Task goal
Repeat the whole of the data, keeping every detail the same.

────────────────────

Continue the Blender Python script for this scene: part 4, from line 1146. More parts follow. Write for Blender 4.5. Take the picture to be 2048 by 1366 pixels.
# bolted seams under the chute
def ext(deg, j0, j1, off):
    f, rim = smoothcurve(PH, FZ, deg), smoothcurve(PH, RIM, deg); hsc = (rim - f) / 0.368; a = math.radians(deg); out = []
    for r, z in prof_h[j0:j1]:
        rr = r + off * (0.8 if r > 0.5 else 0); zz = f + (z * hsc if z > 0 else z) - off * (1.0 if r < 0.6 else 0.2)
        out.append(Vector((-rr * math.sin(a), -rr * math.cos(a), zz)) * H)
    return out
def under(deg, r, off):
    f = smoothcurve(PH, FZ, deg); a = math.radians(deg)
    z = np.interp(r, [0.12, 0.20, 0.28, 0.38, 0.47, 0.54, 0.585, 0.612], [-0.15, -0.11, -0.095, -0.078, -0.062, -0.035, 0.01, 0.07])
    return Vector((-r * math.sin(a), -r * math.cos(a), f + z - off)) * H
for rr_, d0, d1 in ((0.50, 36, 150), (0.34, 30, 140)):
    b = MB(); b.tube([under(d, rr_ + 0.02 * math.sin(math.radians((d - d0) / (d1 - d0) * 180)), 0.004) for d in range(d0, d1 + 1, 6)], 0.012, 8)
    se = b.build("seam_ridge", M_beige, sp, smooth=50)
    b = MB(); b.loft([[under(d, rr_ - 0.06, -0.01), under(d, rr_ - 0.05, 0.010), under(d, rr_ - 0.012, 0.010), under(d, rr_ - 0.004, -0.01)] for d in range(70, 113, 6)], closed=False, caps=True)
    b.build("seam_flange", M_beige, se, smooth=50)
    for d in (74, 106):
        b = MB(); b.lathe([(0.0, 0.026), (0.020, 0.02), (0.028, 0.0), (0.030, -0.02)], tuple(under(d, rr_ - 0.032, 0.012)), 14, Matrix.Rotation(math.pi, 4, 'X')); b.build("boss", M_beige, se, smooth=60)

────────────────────

Result below
Continue the Blender Python script for this scene: part 4, from line 1146. More parts follow. Write for Blender 4.5. Take the picture to be 2048 by 1366 pixels.
# bolted seams under the chute
def ext(deg, j0, j1, off):
    f, rim = smoothcurve(PH, FZ, deg), smoothcurve(PH, RIM, deg); hsc = (rim - f) / 0.368; a = math.radians(deg); out = []
    for r, z in prof_h[j0:j1]:
        rr = r + off * (0.8 if r > 0.5 else 0); zz = f + (z * hsc if z > 0 else z) - off * (1.0 if r < 0.6 else 0.2)
        out.append(Vector((-rr * math.sin(a), -rr * math.cos(a), zz)) * H)
    return out
def under(deg, r, off):
    f = smoothcurve(PH, FZ, deg); a = math.radians(deg)
    z = np.interp(r, [0.12, 0.20, 0.28, 0.38, 0.47, 0.54, 0.585, 0.612], [-0.15, -0.11, -0.095, -0.078, -0.062, -0.035, 0.01, 0.07])
    return Vector((-r * math.sin(a), -r * math.cos(a), f + z - off)) * H
for rr_, d0, d1 in ((0.50, 36, 150), (0.34, 30, 140)):
    b = MB(); b.tube([under(d, rr_ + 0.02 * math.sin(math.radians((d - d0) / (d1 - d0) * 180)), 0.004) for d in range(d0, d1 + 1, 6)], 0.012, 8)
    se = b.build("seam_ridge", M_beige, sp, smooth=50)
    b = MB(); b.loft([[under(d, rr_ - 0.06, -0.01), under(d, rr_ - 0.05, 0.010), under(d, rr_ - 0.012, 0.010), under(d, rr_ - 0.004, -0.01)] for d in range(70, 113, 6)], closed=False, caps=True)
    b.build("seam_flange", M_beige, se, smooth=50)
    for d in (74, 106):
        b = MB(); b.lathe([(0.0, 0.026), (0.020, 0.02), (0.028, 0.0), (0.030, -0.02)], tuple(under(d, rr_ - 0.032, 0.012)), 14, Matrix.Rotation(math.pi, 4, 'X')); b.build("boss", M_beige, se, smooth=60)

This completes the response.